DATASET CONTENT →
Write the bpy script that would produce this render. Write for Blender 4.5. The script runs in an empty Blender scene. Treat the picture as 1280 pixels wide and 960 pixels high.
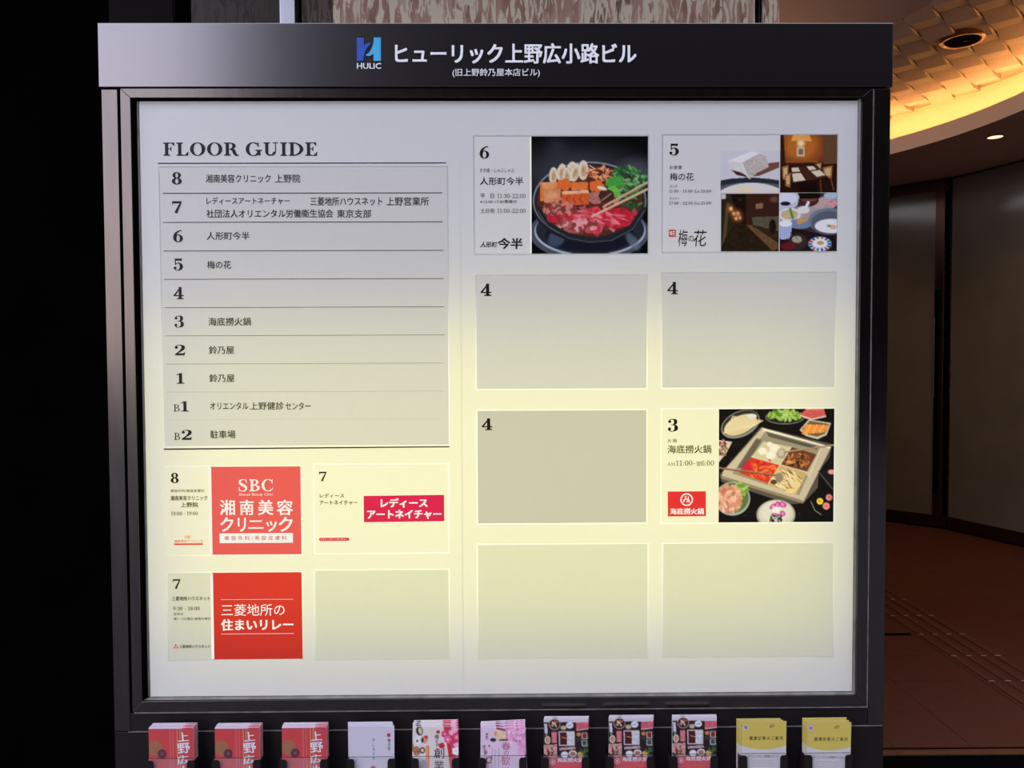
import bpy, bmesh, math, random
import numpy as np
from mathutils import Vector, Matrix
random.seed(7)
rng = np.random.default_rng(11)
scn = bpy.context.scene
COL = scn.collection

# ---------------------------------------------------------------- camera
F = 960.0                                   # focal length in pixels of a 1280 wide frame
PITCH, YAW, ROLL = (math.radians(a) for a in (-1.80986, 0.51598, -0.23016))
EYE = np.array([0.0, -1.64, 1.50])
_cy, _sy, _cp, _sp = math.cos(YAW), math.sin(YAW), math.cos(PITCH), math.sin(PITCH)
FWD = np.array([_sy*_cp, _cy*_cp, _sp]); _r = np.array([_cy, -_sy, 0.0]); _u = np.cross(_r, FWD)
RIGHT = math.cos(ROLL)*_r + math.sin(ROLL)*_u
UP = -math.sin(ROLL)*_r + math.cos(ROLL)*_u
cam = bpy.data.cameras.new('camera'); cam.sensor_width = 36.0; cam.lens = 36.0*F/1280.0; cam.clip_start = 0.05
co = bpy.data.objects.new('camera', cam); COL.objects.link(co)
m = Matrix(((RIGHT[0], UP[0], -FWD[0], EYE[0]), (RIGHT[1], UP[1], -FWD[1], EYE[1]), (RIGHT[2], UP[2], -FWD[2], EYE[2]), (0, 0, 0, 1)))
co.matrix_world = m; scn.camera = co

def at(px, py, Y=0.0):                      # measured picture point -> (x, z) on the upright plane at depth Y
    d = FWD + RIGHT*(px-640)/F + UP*(480-py)/F
    p = EYE + d*((Y-EYE[1])/d[1]); return p[0], p[2]

# ---------------------------------------------------------------- view, sky, lights
scn.view_settings.view_transform = 'Standard'; scn.view_settings.look = 'None'
scn.view_settings.gamma = 1.0; scn.view_settings.use_curve_mapping = False
scn.view_settings.exposure = 0.0
w = bpy.data.worlds.new('sky'); scn.world = w; w.use_nodes = True
nt = w.node_tree; nt.nodes.clear()
tc = nt.nodes.new('ShaderNodeTexCoord'); sep = nt.nodes.new('ShaderNodeSeparateXYZ')
rp = nt.nodes.new('ShaderNodeValToRGB'); bg = nt.nodes.new('ShaderNodeBackground'); wo = nt.nodes.new('ShaderNodeOutputWorld')
nt.links.new(tc.outputs['Generated'], sep.inputs[0]); nt.links.new(sep.outputs[2], rp.inputs[0])
nt.links.new(rp.outputs[0], bg.inputs[0]); nt.links.new(bg.outputs[0], wo.inputs[0])
e = rp.color_ramp.elements
e[0].position = 0.0; e[0].color = (0.70, 0.60, 0.57, 1)
e[1].position = 1.0; e[1].color = (0.62, 0.68, 0.90, 1)
x_ = e.new(0.30); x_.color = (0.74, 0.73, 0.86, 1)
x_ = e.new(0.45); x_.color = (0.70, 0.74, 0.94, 1)
bg.inputs[1].default_value = 3.9

def area_light(name, loc, direction, sx, sy, power, color, spin=None):
    l = bpy.data.lights.new(name, 'AREA'); l.shape = 'RECTANGLE'; l.size = sx; l.size_y = sy
    l.energy = power; l.color = color
    o = bpy.data.objects.new(name, l); COL.objects.link(o); o.location = loc
    zax = -Vector(direction).normalized()
    xax = Vector(spin).normalized() if spin else Vector((1, 0, 0))
    yax = zax.cross(xax).normalized(); xax = yax.cross(zax).normalized()
    o.matrix_world = Matrix.Translation(loc) @ Matrix((xax, yax, zax)).transposed().to_4x4()
    return o
# tubes inside the light box (the upper ones are dead) and the cove strip
PY = 0.009                                  # depth of the acrylic faces
_xa, _za = at(180, 600, PY)
area_light('light_box_tubes', (-0.005, 0.135, _za), (0, -1, 0), 1.50, 0.70, 7.0, (1.0, 0.93, 0.28))
CX, CY, RL, RW, ZS, ZC = 0.87, 3.06, 2.40, 3.51, 3.06, 3.45
for i in range(14):
    a = math.radians(-42 + i*8)
    cx, cy = CX+2.60*math.cos(a), CY+2.60*math.sin(a)
    area_light('cove_strip', (cx, cy, 3.19), (-0.15*math.cos(a), -0.15*math.sin(a), 1.0), 0.35, 0.05, 2.7, (1.0, 0.50, 0.15), spin=(-math.sin(a), math.cos(a), 0))

# ---------------------------------------------------------------- materials
def lin(c):
    c = np.asarray(c, float)/255.0
    return np.where(c <= 0.04045, c/12.92, ((c+0.055)/1.055)**2.4)
def rgb(r, g, b): return tuple(float(v) for v in lin((r, g, b))) + (1.0,)
def new_mat(name):
    mt = bpy.data.materials.new(name); mt.use_nodes = True
    return mt, mt.node_tree, mt.node_tree.nodes['Principled BSDF']
def noise_node(t, scale, detail=3, stretch=None):
    tcn = t.nodes.new('ShaderNodeTexCoord'); n = t.nodes.new('ShaderNodeTexNoise')
    n.inputs['Scale'].default_value = scale; n.inputs['Detail'].default_value = detail
    if stretch:
        mp = t.nodes.new('ShaderNodeMapping'); mp.inputs['Scale'].default_value = stretch
        t.links.new(tcn.outputs['Object'], mp.inputs[0]); t.links.new(mp.outputs[0], n.inputs[0])
    else: t.links.new(tcn.outputs['Object'], n.inputs[0])
    return n
def ramp_node(t, src, stops):
    r = t.nodes.new('ShaderNodeValToRGB'); el = r.color_ramp.elements
    el[0].position, el[0].color = stops[0]; el[1].position, el[1].color = stops[-1]
    for p, c in stops[1:-1]: k = el.new(p); k.color = c
    t.links.new(src, r.inputs[0]); return r
def mat_simple(name, c1, c2=None, rough=0.5, metal=0.0, scale=40, spec=0.5, bump=0.0, stretch=None, vary=0.0):
    mt, t, b = new_mat(name)
    n = noise_node(t, scale, 4, stretch)
    r = ramp_node(t, n.outputs[0], [(0.35, c1), (0.65, c2 or c1)])
    t.links.new(r.outputs[0], b.inputs['Base Color'])
    b.inputs['Roughness'].default_value = rough; b.inputs['Metallic'].default_value = metal
    b.inputs['Specular IOR Level'].default_value = spec
    if vary:
        mr = t.nodes.new('ShaderNodeMapRange'); mr.inputs[3].default_value = rough-vary; mr.inputs[4].default_value = rough+vary
        t.links.new(n.outputs[0], mr.inputs[0]); t.links.new(mr.outputs[0], b.inputs['Roughness'])
    if bump:
        bp = t.nodes.new('ShaderNodeBump'); bp.inputs['Strength'].default_value = bump; bp.inputs['Distance'].default_value = 0.002
        t.links.new(n.outputs[0], bp.inputs['Height']); t.links.new(bp.outputs[0], b.inputs['Normal'])
    return mt
def mat_acrylic(name, front, back, attr=False, gloss=0.03):
    """thin printed acrylic: reflects daylight in front, lets the tubes behind shine through"""
    mt = bpy.data.materials.new(name); mt.use_nodes = True; t = mt.node_tree; t.nodes.clear()
    o = t.nodes.new('ShaderNodeOutputMaterial'); a1 = t.nodes.new('ShaderNodeAddShader')
    d = t.nodes.new('ShaderNodeBsdfDiffuse'); tr = t.nodes.new('ShaderNodeBsdfTranslucent')
    front = tuple(min(0.96, 0.99*v) for v in front[:3])+(1,)
    d.inputs[0].default_value = front; tr.inputs[0].default_value = back
    if attr:
        at_ = t.nodes.new('ShaderNodeAttribute'); at_.attribute_name = 'print'
        for sh, c in ((d, front), (tr, back)):
            mx = t.nodes.new('ShaderNodeMix'); mx.data_type = 'RGBA'; mx.blend_type = 'MULTIPLY'; mx.inputs[0].default_value = 1.0
            t.links.new(at_.outputs['Color'], mx.inputs[6]); mx.inputs[7].default_value = c
            t.links.new(mx.outputs[2], sh.inputs[0])
    else:
        n = noise_node(t, 60, 2)
        r = ramp_node(t, n.outputs[0], [(0.3, tuple(v*0.985 for v in front[:3])+(1,)), (0.7, front)])
        t.links.new(r.outputs[0], d.inputs[0])
    t.links.new(d.outputs[0], a1.inputs[0]); t.links.new(tr.outputs[0], a1.inputs[1])
    g = t.nodes.new('ShaderNodeBsdfGlossy'); g.inputs['Roughness'].default_value = 0.35
    mxs = t.nodes.new('ShaderNodeMixShader'); mxs.inputs[0].default_value = gloss
    t.links.new(a1.outputs[0], mxs.inputs[1]); t.links.new(g.outputs[0], mxs.inputs[2]); t.links.new(mxs.outputs[0], o.inputs[0])
    return mt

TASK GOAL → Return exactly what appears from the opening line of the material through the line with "COL = scn.collection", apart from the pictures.

COMPLETE OUTPUT →
Write the bpy script that would produce this render. Write for Blender 4.5. The script runs in an empty Blender scene. Treat the picture as 1280 pixels wide and 960 pixels high.
import bpy, bmesh, math, random
import numpy as np
from mathutils import Vector, Matrix
random.seed(7)
rng = np.random.default_rng(11)
scn = bpy.context.scene
COL = scn.collection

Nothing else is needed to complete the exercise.